Thursday, 10 September 2009

Doing Business 2010: World Bank discourages social protection

Even though the World Bank has endorsed improved social safety nets to protect the millions of workers who have lost their jobs due to the global economic crisis, the latest edition of the Bank’s highest circulation publication discourages countries from adopting social protection schemes by designating governments that do so as anti-business. Doing Business 2010 also recommends that countries should reduce severance pay for dismissed workers and reduce or eliminate requirements for prior notice about job cuts.

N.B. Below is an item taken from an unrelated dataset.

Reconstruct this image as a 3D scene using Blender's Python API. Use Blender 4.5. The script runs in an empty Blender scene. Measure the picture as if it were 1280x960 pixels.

In April 2009, the Bank announced that the Doing Business labour market flexibility indicator, which encourages the reduction of workers’ protection, “does not constitute World Bank policy and should not be used as a basis for policy advice or in any country program documents”, and that the indicator would be removed from the Bank’s conditionality framework (known as CPIA: Country Policy and Institutional Assessment). The Bank also stated, “Doing Business 2010 will include a commentary explaining these steps”, but the new edition of the publication issued today ignores this commitment posted on the Bank’s web site in April.

“If the president of the World Bank truly believes that countries should improve social protection in order to mitigate the impact of the global recession, as he has said on numerous occasions, then it is high time for the Bank’s highest circulation publication to stop promoting the elimination of social and workers’ protection,” said Guy Ryder, general secretary of the International Trade Union Confederation. The ITUC called attention to the fact that Doing Business 2010 puts Cambodia in the category of countries that are “making it more difficult to do business” because it introduced a social security contribution. Conversely, Georgia is praised and given a better ranking by Doing Business because it abolished its social tax. Doing Business 2010 criticizes the democratic government of Honduras, whose president was expelled after a coup d’état in June, because it increased severance pay and advance notice requirements in response to the economic crisis (Honduras has no unemployment insurance). Similarly, Doing Business downgrades Portugal for increasing the dismissal notice period by two weeks.

On the other hand, the authoritarian regime of Belarus, which lost its preferential trade status with the European Union for violating fundamental conventions of the International Labour Organization (ILO), obtains high marks from Doing Business 2010 for making it easier to eliminate jobs. Rwanda wins this year’s Doing Business “top reformer” prize because “employers are no longer required to consult beforehand [about job cuts] with the employees’ representatives or notify the labor inspector”. The Bank’s publication also praises Macedonia for getting rid of measures to retrain redundant workers, and Mauritius for eliminating mandatory severance pay.